Bu durumda Livni ve iki milletvekili daha çok Lieberman'ın bu ırkçı suçlamasına kızmış olabilirler. Çünkü İsrail'de seçim var ve herkes kendi seçmen kitlesine hitap etmektedir. Lieberman'ın lideri olduğu Evimiz İsrail Partisi'ne oy verenler genellikle başta Rusya olmak üzere Doğu Avrupa ülkelerinden gelen ırkıçı, bağnaz ve dinci çevreler. Bu durumda diğer iki milletvekilini bilmiyorum ama Livni'nin kızmasının hiçbir nedeni olmamalıdır. Çünkü Livni İsrail medyasına da yansıyan demeçlerinde Mossad ajanı olarak görev yaptığı gençlik yıllarında Araplarla yattığını ve özellikle Fransa'da birçok Filistinli'yi öldürdüğünü itiraf etmişti. Nitekim de Mossad'daki kod adı Avcı. Belki bu nedenle Lieberman Livni'yi çok iyi tanımlamıştır. Üstelik Lieberman İsrail'e göç etmeden önce doğup büyüdüğü Moldova'da bar fedaisi olarak çalışıyordu. Bu işe 1978'de İsrail'e göç ettikten sonra da devam etmiş. Bir bar fedaisinin asli görevi çalışan 'kızlara' gözkulak olmaktır!

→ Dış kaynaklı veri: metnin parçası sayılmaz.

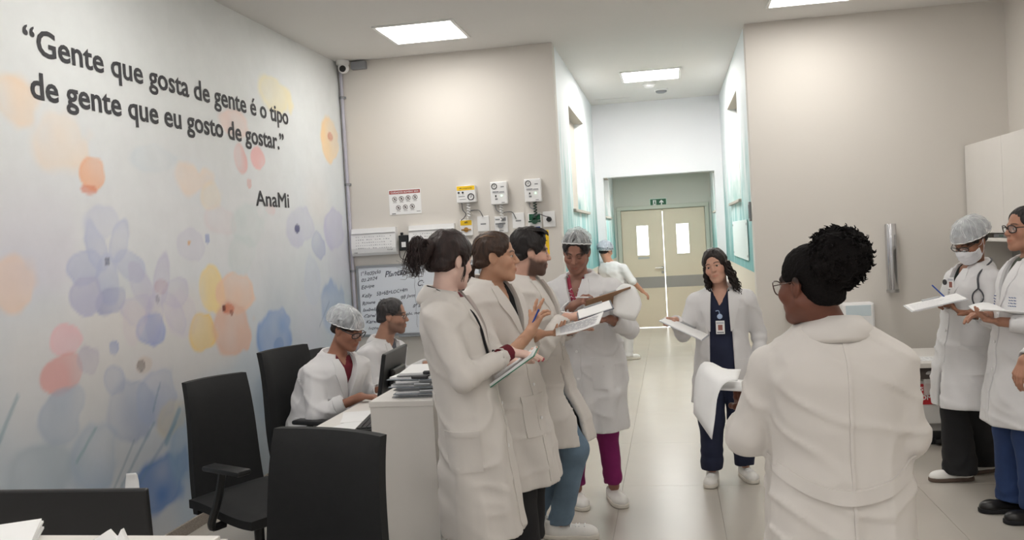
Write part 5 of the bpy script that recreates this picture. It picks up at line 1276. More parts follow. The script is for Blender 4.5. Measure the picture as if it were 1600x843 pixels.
            V, F = sdf_mesh(up, lo, hi, res); sh = mesh_np('shoe', V, F, m, s.root, True, s.off)
            V, F = sdf_mesh(so, lo, hi, res); mesh_np('sole', V, F, msole, sh, True, s.off)
            if laces:
                for i in range(4):
                    y = 0.055 + i * 0.022; p = [o + A @ (k * NP(x, y + 0.006 * (i % 2), 0.5)) for x in (-0.024, -0.012, 0.0, 0.012, 0.024)]
                    p = trace(up, np.array(p), NP(0, 0, -1)) + NP(0, 0, 0.002); MB().tube(p, 0.0032, 5).build('lace', laces, sh, True, s.off)
    # -------- head dressing
    def hmesh(s, fQ, lo, hi, res, name, m, parent=None):
        """mesh a field given in head coordinates"""
        V, F = sdf_mesh(lambda Q: fQ(Q), lo, hi, res / s.hs, 0.02); V = s.hc + s.hs * (V @ s.HR.T)
        if np.linalg.det(s.HR) < 0: F = F[:, ::-1]
        return mesh_np(name, V, F, m, parent or s.root, True, s.off)
    def hair_cap(s, c, thick=0.010, top=0.0, front=0.0, low=-0.075, res=0.0048, side=0.0, wave=0.004, tight=False, nape=True, name='hair', part=False, earcut=True, edge=0.026):
        m = hair_mat(c, tight)
        def f(Q):
            S = Q.copy(); S[:, 0] = np.abs(S[:, 0]); d = ell(S, (0, -0.014, 0.035 + top * 0.4), (0.076 + thick, 0.097 + thick, 0.084 + thick + top * 0.6))
            if nape: d = smin(d, ell(S, (0, -0.055, -0.035), (0.058 + thick * 0.6, 0.050 + thick * 0.6, 0.060)), 0.03)
            # face and neck openings
            d = smax(d, -ell(S, (0, 0.120 - front, -0.055), (0.080, 0.095, 0.152)), edge)
            zc = np.interp(S[:, 1], [-0.09, -0.03, 0.0, 0.03, 0.08], [low, low + 0.012, -0.015 - side, 0.0 - side, 0.03]); d = smax(d, zc - S[:, 2], edge)
            if earcut: d = smax(d, -ell(S, (0.088, -0.002, -0.012), (0.028, 0.026, 0.040)), 0.008)
            st = np.sin(np.arctan2(S[:, 0], 0.10 + S[:, 2]) * 34 + 8 * vnoise(Q * 18)) * 0.0016
            return d + wave * vnoise(Q * 26) + (st if not tight else 0.002 * vnoise(Q * 120))
        return s.hmesh(f, NP(-0.13, -0.17, -0.14), NP(0.13, 0.13, 0.17), res, name, m)
    def strands(s, curves, r, m, name='hair_strands', parent=None, seg=5):
        mb = MB()
        for c in curves:
            n = len(c); rr = r * np.concatenate([np.linspace(1, 1, n // 2), np.linspace(1, 0.35, n - n // 2)]); P = np.array([s.H(p) for p in c]); mb.tube(P, rr, seg, True)
        V = np.concatenate(mb.V); o = mesh_np(name, V, mb.F, m, parent or s.root, True, s.off); o['kind'] = 'stuff'; return o
    def net(s, m=None, z0=0.02, slope=0.25, puff=0.0, wave=0.006, back=0.0, rim=True, res=0.005):
        c = NP(0, -0.018 - back * 0.5, 0.043); rd = NP(0.089 + puff, 0.112 + puff + back * 0.5, 0.093 + puff)
        def f(Q):
            d = ell(Q, c, rd); an = np.arctan2(Q[:, 0], Q[:, 1] + 0.02); el_ = Q[:, 2] - z0 - slope * Q[:, 1]
            d = d + wave * (np.sin(an * 19 + 5 * vnoise(Q * 14)) * 0.55 * sstep(0.12, 0.0, el_) + vnoise(Q * 34) * 0.5) - wave * 0.9 * (1 - np.minimum(1, 3 * np.abs(vnoise(Q * 20 + 3)))) ** 2
            d = np.maximum(d, -(d + 0.010)); return np.maximum(d, -el_)
        o = s.hmesh(f, NP(-0.15, -0.22, -0.10), NP(0.15, 0.15, 0.19), res, 'hairnet', m or M_net)
        # gathered pleats running from the crown to the band
        mb = MB(); rr = random.Random(17)
        for i in range(22):
            a0 = 2 * math.pi * i / 22 + rr.uniform(-0.1, 0.1); c_ = []
            for t_ in np.linspace(0.12, 1.0, 12):
                a = a0 + 0.25 * math.sin(3 * t_ + i); e = t_ * 1.62; q_ = c + rd * 1.012 * NP(math.sin(e) * math.sin(a), math.sin(e) * math.cos(a) - 0.0, math.cos(e))
                if q_[2] < z0 + slope * q_[1]: break
                c_.append(s.H(q_))
            if len(c_) > 3: mb.tube(c_, 0.0006, 4)
        tag(mb.build('pleats', M_paper, o, True, s.off), kind='stuff')
        if rim:
            p = []
            for a in np.linspace(0, 2 * math.pi, 40):
                # intersection of the cap ellipsoid with the band plane, walking around
                dx, dy = math.sin(a), math.cos(a); lo_, hi_ = 0.0, 0.25
                for _ in range(26):
                    md = 0.5 * (lo_ + hi_); q_ = NP(dx * md, c[1] + dy * md, 0); q_[2] = z0 + slope * q_[1]; v = (((q_ - c) / rd) ** 2).sum()
                    if v < 1: lo_ = md
                    else: hi_ = md
                q_ = NP(dx * lo_, c[1] + dy * lo_, 0); q_[2] = z0 + slope * q_[1] + 0.002 * math.sin(a * 23); p.append(s.H(q_))
            V, F = tube_arrays(p, 0.0035, 6, False); mesh_np('elastic_band', V, F, M_whitep if m is None else M_paper, o, True, s.off)
        return o
    def glasses(s, m=None, w=0.026, h=0.019, y=0.098, z=0.004, rimr=0.0022, tilt=0.0):
        m = m or M_frame; fr = MB(); an = np.linspace(0, 2 * math.pi, 29)
        def rim(sg): return [s.H((sg * 0.0325 + w * np.sign(math.cos(a)) * abs(math.cos(a)) ** 0.75, y - 0.012 * ((sg * 0.0325 + w * math.cos(a)) / 0.06) ** 2 - 0.005 * math.sin(a) * -1, z + h * np.sign(math.sin(a)) * abs(math.sin(a)) ** 0.8)) for a in an]
        g_ = None
        for sg in (-1, 1): fr.tube(rim(sg), rimr, 6, False)
        fr.tube([s.H((-0.008, y, z + 0.005)), s.H((0, y + 0.003, z + 0.008)), s.H((0.008, y, z + 0.005))], rimr, 6)
        o = fr.build('spectacles', m, s.root, True, s.off)
        for sg in (-1, 1):
            MB().tube([s.H((sg * (0.0325 + w), y - 0.012, z + 0.008)), s.H((sg * 0.076, 0.055, z + 0.009)), s.H((sg * 0.083, 0.002, z + 0.012)), s.H((sg * 0.082, -0.018, z - 0.010))], rimr * 0.9, 6).build('temple', m, o, True, s.off)
            r_ = rim(sg); c = np.mean(r_[:-1], 0); V = [c] + r_[:-1]; n = len(V); F = [[0, i, i % (n - 1) + 1] for i in range(1, n)]
            lo_ = mesh_np('lens', V, F, M_lens, o, True, s.off); md = lo_.modifiers.new('thickness', 'SOLIDIFY'); md.thickness = 0.0012
        return o
    def mask(s, m):
        def f(Q):
            S = Q.copy(); d = head_field(S, False, s.full); d2 = smin(d, ell(S, (0, 0.085, -0.045), (0.036, 0.034, 0.045)), 0.03) - 0.006
            d2 = smax(d2, Q[:, 2] - (0.0 - 0.35 * np.abs(Q[:, 0])), 0.006); d2 = smax(d2, -0.112 - Q[:, 2], 0.006); d2 = smax(d2, 0.022 - Q[:, 1], 0.006)
            return np.maximum(d2 + 0.0015 * np.sin(Q[:, 2] * 330) * sstep(0.06, 0.03, np.abs(Q[:, 0])), -(d - 0.001))
        o = s.hmesh(f, NP(-0.10, 0.0, -0.15), NP(0.10, 0.16, 0.04), 0.0042, 'face_mask', m)
        for sg in (-1, 1):
            for z in (-0.02, -0.085):
                MB().tube(spline([s.H((sg * 0.062, 0.028, z)), s.H((sg * 0.078, 0.008, z * 0.6 + 0.0)), s.H((sg * 0.086, -0.012, 0.012))], 10), 0.0016, 5).build('ear_loop', m, o, True, s.off)
        return o

# ------------------------------------------------------------------ the people
M_burg = mat('burgundy_knit', (104, 20, 36), 0.85, vary=0.1, vscale=40, bump=0.2, bscale=200)
M_blackc = mat('black_cloth', (24, 24, 27), 0.85, vary=0.1, vscale=20, bump=0.1, bscale=120)
M_jean = mat('blue_denim', (106, 128, 148), 0.85, vary=0.12, vscale=12, bump=0.15, bscale=260)
M_jean2 = mat('pale_blue_denim', (120, 152, 180), 0.85, vary=0.12, vscale=12, bump=0.15, bscale=260)
M_magenta = mat('magenta_cotton', (126, 22, 92), 0.85, vary=0.06, vscale=14, bump=0.1, bscale=150)
M_navy = mat('navy_scrub_cotton', (26, 33, 58), 0.85, vary=0.08, vscale=14, bump=0.1, bscale=150)
M_royal = mat('dark_blue_denim', (32, 54, 96), 0.85, vary=0.1, vscale=14, bump=0.12, bscale=220)
M_sneaker = mat('white_sneaker_leather', (232, 230, 226), 0.5, vary=0.03, vscale=20)
M_sole = mat('off_white_sole', (214, 208, 198), 0.6)
mat('pale_ink', (196, 196, 202), 0.8)
M_embl = mat('blue_embroidery', (70, 92, 140), 0.8)
M_darkst = mat('grey_embroidery', (84, 84, 92), 0.8)
M_rubber = mat('grey_rubber_tube', (66, 68, 74), 0.4)
def sheet_print(P, t, side, m=None, rows=9, a=0.12, b=0.9):
    """rows of grey print on a bent sheet"""
    P = np.asarray(P, float); nu, nv = P.shape[:2]; rr = random.Random(nu * 7 + rows); mb = MB()
    def at(u, v):
        x = u * (nu - 1); y = v * (nv - 1); i = min(int(x), nu - 2); j = min(int(y), nv - 2); fx, fy = x - i, y - j
        return P[i, j] * (1 - fx) * (1 - fy) + P[i + 1, j] * fx * (1 - fy) + P[i, j + 1] * (1 - fx) * fy + P[i + 1, j + 1] * fx * fy
    for k in range(rows):
        v = a + (b - a) * k / rows; u = 0.1
        while u < 0.85:
            l = rr.uniform(0.06, 0.2); n = np.cross(at(u + 0.02, v) - at(u, v), at(u, v + 0.02) - at(u, v)); n = unit(n) * side
            V = [at(u, v) + n * 0.003, at(min(u + l, 0.92), v) + n * 0.003, at(min(u + l, 0.92), v + 0.035) + n * 0.003, at(u, v + 0.035) + n * 0.003]
            mb.add(V, [[0, 1, 2, 3]]); u += l + 0.03
    return tag(mb.build('print', m or MATS['faint_print'], t, False, np.array(t.location)), kind='stuff')
def sheet3(name, label, cat, P, m=None, thick=0.0012, parent=None, part='sheet'):
    """bent sheet through a grid of world points (nu,nv,3)"""
    P = np.asarray(P, float); nu, nv = P.shape[:2]; c = P.reshape(-1, 3).mean(0)
    F = [[i * nv + j, i * nv + j + 1, (i + 1) * nv + j + 1, (i + 1) * nv + j] for i in range(nu - 1) for j in range(nv - 1)]
    t = parent
    if t is None: t = empty(name, c); tag(t, label, cat)
    o = mesh_np(part, P.reshape(-1, 3), F, m or M_paper, t, True, np.array(t.location)); md = o.modifiers.new('thickness', 'SOLIDIFY'); md.thickness = thick; md.offset = 0
    return t
def clipboard(label, c, xd, yd, w=0.23, h=0.32, board=None, pages=True, npg=0.004, lines=True, edge=None):
    """held clipboard: xd along its width, yd towards its clip; pages on the +z side (xd cross yd)"""
    A = frame(c, xd, yd); t = empty('clipboard', c); t.rotation_euler = Matrix(A[:3, :3].tolist()).to_euler(); tag(t, label, 'clipboard')
    MB().box((-w / 2, -h / 2, -0.002), (w / 2, h / 2, 0.002), 0.001).build('board', board or mat('clear_grey_acrylic', (186, 190, 196), 0.2), t)
    if pages:
        MB().box((-w / 2 + 0.008, -h / 2 + 0.004, 0.002), (w / 2 - 0.008, h / 2 - 0.02, 0.002 + npg)).build('pages', M_paper, t)
        if lines:
            mb = MB(); rr = random.Random(int(abs(c[0] * 1000)))
            for k in range(14):
                y = h / 2 - 0.06 - k * 0.017
                mb.box((-w / 2 + 0.022, y, 0.002 + npg), (-w / 2 + 0.022 + rr.uniform(0.5, 0.95) * (w - 0.05), y + 0.003, 0.0024 + npg))
            tag(mb.build('print', MATS['pale_ink'], t), kind='stuff')
    MB().box((-0.05, h / 2 - 0.035, 0.002), (0.05, h / 2 - 0.003, 0.012), 0.003).build('clip', M_alu, t)
    return t
def pen(label, a, b, m):
    a = NP(*a); b = NP(*b); t = empty('pen', a); tag(t, label, 'pen')
    MB().tube([a, a + (b - a) * 0.8], 0.0042, 8).build('barrel', m, t, True, a); MB().tube([a + (b - a) * 0.8, b], [0.0042, 0.001], 8).build('tip', M_grey, t, True, a); return t
def badge(p, label_root, pos, n, up=(0, 0, 1), w=0.055, h=0.085):
    """identity card hanging on a coat"""
    x = unit(np.cross(NP(*up), NP(*n))); A = frame(pos, x, up); R3 = A[:3, :3]
    def b_(lo, hi, nm, m, par):
        mb = MB().box(lo, hi, 0.0); return mesh_np(nm, mb.V[0] @ R3.T + A[:3, 3], mb.F, m, par, False, p.off)
    o = b_((-w / 2, -h / 2, 0), (w / 2, h / 2, 0.003), 'badge', M_whitep, p.root)
    b_((-0.014, -0.018, 0.003), (0.014, 0.016, 0.0036), 'portrait_print', mat('portrait_print', (150, 92, 84), 0.5), o)
    b_((-w / 2 + 0.006, -h / 2 + 0.006, 0.003), (w / 2 - 0.006, -h / 2 + 0.014, 0.0036), 'name_print', M_grey, o); b_((-w / 2 + 0.004, h / 2 - 0.02, 0.003), (w / 2 - 0.004, h / 2 - 0.008, 0.0036), 'badge_header', mat('pale_print', (196, 198, 206), 0.6), o)
    return o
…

Tıpkı bakanlığına gözkulak olduğu gibi. Lieberman on gün önce yolsuzluk, rüşvet ve görevi kötüye kullanmaktan dolayı istifa etmek zorunda kalmıştı. Benzer suçlama ve mahkumiyetten dolayı üç yıl önce Başbakan Ehud Olmert ve başka bakanlar da istifa etmişti.
Ama İsrailli yöneticiler arasında en ilginç olanı 4 yıl önce Livni'nin de bakan olduğu dönemlerde cumhurbaşkanı olan Moşe Katsav. Babası Kassap olarak İran'dan göç eden ve İsrail'e gelince Katsav soyadını alan bu zat şimdi hapiste. Peki neden? Çünkü yanında çalışan kadın ve genç kızlara sarkıntılık, tecavüze kalkışmak ve tecavüz etmek suçundan 7 yıl hapis cezası aldı.
Hatırlıyorum da bir zamanlar İsrail sevdalısı bazı liberal meslektaşlarımız ve aydınlarımız hep şöyle bir klişeyle sözlerine başlarlardı: 'Ortadoğu'nun iki laik ve demokratik ülkesi Türkiye ve İsrail...''
ORTAK PAYDA
İsrail'in ne denli 'laik ve demokratik' olduğu ortada. Kendi aralarında ne kadar farklılık ve sorun olursa olsun, demokratik yöntemlerle seçilen tüm İsrailli yöneticilerin ortak paydası Filistin halkını öldürmektir. Bunun onların 'en demokratik' hakları olduğuna inanıyorlar! Tıpkı onlara oy veren İsrail halkının ezici çoğunluğu gibi. Biz Filistin devletine BM'de gözlemci statüsü tanındı diye seviniyoruz ama Netanyahu'nun binlerce binayı Filistin topraklarında inşa etme kararına karşı hiçbir şey yapamıyoruz. Çünkü Netanyahu'nun arkasında 'Yılın adamı' Obama var! Boşuna 4 yıl önce ona Nobel Barış Ödülü verilmemişti! Filistin başta olmak üzere coğrafyamızın her tarafında barış var artık!